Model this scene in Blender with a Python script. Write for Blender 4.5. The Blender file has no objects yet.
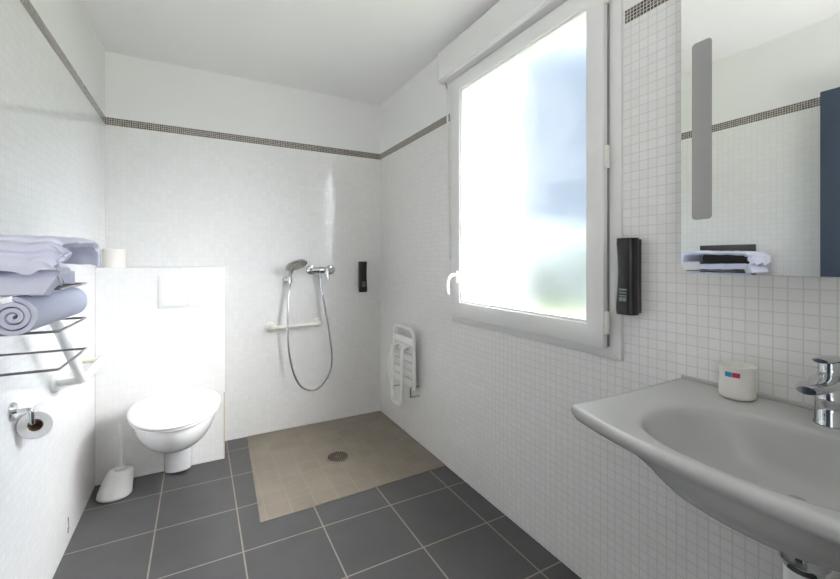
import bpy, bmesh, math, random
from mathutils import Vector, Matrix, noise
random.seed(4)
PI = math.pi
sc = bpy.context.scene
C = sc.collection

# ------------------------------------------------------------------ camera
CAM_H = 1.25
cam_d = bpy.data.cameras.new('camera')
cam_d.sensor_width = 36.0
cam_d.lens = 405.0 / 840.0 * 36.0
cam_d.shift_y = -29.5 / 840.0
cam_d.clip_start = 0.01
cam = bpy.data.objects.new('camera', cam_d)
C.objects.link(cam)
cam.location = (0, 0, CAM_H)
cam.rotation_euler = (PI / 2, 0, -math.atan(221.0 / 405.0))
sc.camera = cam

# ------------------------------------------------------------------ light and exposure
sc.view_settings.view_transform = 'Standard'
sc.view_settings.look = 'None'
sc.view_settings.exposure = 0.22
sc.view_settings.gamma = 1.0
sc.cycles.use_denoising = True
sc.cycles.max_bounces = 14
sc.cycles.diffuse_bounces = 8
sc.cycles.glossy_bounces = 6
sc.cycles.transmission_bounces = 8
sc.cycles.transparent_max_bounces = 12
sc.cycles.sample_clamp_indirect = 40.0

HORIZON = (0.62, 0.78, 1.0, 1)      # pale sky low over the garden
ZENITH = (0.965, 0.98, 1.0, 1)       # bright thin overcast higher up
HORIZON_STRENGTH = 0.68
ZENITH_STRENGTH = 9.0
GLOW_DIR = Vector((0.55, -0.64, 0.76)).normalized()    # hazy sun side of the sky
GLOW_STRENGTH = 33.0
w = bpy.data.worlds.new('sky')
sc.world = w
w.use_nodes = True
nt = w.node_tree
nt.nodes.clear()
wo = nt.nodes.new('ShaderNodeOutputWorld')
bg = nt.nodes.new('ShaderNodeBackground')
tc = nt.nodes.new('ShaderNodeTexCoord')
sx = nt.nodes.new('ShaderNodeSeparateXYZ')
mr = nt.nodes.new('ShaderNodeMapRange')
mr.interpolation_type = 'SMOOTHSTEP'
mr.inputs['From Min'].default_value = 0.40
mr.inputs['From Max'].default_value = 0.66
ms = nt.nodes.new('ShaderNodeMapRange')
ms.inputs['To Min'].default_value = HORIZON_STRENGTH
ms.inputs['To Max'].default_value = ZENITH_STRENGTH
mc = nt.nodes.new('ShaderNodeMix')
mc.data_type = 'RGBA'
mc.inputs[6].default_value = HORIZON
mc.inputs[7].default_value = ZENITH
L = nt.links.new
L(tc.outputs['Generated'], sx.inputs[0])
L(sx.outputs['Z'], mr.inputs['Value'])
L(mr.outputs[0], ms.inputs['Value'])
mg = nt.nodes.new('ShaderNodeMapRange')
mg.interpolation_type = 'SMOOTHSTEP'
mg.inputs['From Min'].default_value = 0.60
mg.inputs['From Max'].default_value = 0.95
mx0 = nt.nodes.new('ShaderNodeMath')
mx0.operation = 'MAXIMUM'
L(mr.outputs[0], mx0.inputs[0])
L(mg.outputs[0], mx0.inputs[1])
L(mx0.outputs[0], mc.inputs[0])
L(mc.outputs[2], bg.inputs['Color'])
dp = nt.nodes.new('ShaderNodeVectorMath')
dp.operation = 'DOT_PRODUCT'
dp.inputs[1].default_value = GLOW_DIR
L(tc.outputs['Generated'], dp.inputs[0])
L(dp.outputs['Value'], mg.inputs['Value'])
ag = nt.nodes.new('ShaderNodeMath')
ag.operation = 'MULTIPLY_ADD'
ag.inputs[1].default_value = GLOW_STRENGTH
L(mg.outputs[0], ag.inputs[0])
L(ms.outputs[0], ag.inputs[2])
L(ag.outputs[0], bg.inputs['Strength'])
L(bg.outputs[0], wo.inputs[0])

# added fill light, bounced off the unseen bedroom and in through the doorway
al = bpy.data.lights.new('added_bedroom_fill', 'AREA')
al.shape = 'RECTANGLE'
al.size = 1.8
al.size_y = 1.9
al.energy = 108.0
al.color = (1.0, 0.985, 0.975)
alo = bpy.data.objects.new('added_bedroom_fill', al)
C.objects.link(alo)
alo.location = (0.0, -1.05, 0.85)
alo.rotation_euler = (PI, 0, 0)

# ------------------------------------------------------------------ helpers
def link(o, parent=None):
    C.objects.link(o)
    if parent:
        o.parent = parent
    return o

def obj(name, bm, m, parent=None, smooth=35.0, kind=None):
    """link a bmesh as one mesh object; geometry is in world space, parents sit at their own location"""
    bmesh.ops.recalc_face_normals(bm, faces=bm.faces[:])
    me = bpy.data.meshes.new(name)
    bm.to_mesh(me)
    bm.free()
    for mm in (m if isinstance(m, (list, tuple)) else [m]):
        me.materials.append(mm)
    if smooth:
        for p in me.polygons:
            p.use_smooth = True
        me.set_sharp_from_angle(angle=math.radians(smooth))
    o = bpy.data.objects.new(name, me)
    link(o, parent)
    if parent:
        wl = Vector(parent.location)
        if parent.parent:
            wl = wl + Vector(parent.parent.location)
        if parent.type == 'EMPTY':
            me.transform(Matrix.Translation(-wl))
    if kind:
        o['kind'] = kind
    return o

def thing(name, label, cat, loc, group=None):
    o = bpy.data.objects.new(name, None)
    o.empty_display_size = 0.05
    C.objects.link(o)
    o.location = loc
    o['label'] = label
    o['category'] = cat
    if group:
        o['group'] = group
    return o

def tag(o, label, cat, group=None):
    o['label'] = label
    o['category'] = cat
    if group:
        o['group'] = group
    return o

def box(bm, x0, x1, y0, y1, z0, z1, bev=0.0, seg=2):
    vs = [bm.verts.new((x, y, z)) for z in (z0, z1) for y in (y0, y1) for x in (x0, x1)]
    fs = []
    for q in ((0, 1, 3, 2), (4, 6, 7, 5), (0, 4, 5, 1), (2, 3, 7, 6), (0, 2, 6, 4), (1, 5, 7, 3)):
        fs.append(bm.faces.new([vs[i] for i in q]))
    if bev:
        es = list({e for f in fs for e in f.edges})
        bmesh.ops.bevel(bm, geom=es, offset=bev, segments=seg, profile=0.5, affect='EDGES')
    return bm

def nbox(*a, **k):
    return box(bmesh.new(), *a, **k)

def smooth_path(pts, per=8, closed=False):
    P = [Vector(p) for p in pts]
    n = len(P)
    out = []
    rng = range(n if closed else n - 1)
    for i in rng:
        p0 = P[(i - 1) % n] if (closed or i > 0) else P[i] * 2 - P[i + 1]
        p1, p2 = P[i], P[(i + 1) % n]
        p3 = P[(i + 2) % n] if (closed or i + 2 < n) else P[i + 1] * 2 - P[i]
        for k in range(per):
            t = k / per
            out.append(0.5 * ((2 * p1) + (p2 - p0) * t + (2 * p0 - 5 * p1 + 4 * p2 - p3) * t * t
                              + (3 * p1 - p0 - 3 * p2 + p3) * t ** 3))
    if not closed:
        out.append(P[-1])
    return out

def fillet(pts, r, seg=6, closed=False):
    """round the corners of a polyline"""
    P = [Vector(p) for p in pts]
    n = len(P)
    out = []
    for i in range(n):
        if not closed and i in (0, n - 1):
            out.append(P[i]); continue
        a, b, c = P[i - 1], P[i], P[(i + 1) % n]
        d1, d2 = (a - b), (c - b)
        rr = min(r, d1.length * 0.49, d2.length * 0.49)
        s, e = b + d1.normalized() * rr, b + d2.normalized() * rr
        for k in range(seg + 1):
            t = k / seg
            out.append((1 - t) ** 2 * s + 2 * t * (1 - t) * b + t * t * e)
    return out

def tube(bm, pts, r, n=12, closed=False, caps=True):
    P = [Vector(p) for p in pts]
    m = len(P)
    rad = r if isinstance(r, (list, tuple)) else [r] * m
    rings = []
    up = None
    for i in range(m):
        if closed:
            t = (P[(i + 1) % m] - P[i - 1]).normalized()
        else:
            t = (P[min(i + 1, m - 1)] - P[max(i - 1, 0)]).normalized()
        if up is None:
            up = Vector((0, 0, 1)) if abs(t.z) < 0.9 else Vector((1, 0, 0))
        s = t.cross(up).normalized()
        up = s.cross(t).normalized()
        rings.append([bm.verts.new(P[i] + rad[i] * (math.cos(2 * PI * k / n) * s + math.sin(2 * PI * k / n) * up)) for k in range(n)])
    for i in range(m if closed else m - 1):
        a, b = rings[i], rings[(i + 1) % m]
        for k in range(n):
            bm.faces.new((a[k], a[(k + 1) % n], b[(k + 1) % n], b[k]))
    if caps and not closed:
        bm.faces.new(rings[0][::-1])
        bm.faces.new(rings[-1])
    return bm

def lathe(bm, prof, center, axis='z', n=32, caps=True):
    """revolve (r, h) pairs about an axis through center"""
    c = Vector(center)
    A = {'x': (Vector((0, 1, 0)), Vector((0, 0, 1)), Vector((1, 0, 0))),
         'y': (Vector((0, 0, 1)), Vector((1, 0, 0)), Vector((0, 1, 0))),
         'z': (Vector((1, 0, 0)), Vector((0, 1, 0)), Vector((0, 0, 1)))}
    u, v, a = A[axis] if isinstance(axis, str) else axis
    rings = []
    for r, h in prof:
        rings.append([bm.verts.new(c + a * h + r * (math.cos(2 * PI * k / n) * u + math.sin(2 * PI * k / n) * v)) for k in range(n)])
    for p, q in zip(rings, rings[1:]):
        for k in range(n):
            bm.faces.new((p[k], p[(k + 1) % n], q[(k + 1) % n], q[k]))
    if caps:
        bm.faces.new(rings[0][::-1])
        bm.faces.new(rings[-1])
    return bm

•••

From the first line above through the line containing "sc.camera = cam", copy everything exactly, without the pictures.

[Task output]
Model this scene in Blender with a Python script. Write for Blender 4.5. The Blender file has no objects yet.
import bpy, bmesh, math, random
from mathutils import Vector, Matrix, noise
random.seed(4)
PI = math.pi
sc = bpy.context.scene
C = sc.collection

# ------------------------------------------------------------------ camera
CAM_H = 1.25
cam_d = bpy.data.cameras.new('camera')
cam_d.sensor_width = 36.0
cam_d.lens = 405.0 / 840.0 * 36.0
cam_d.shift_y = -29.5 / 840.0
cam_d.clip_start = 0.01
cam = bpy.data.objects.new('camera', cam_d)
C.objects.link(cam)
cam.location = (0, 0, CAM_H)
cam.rotation_euler = (PI / 2, 0, -math.atan(221.0 / 405.0))
sc.camera = cam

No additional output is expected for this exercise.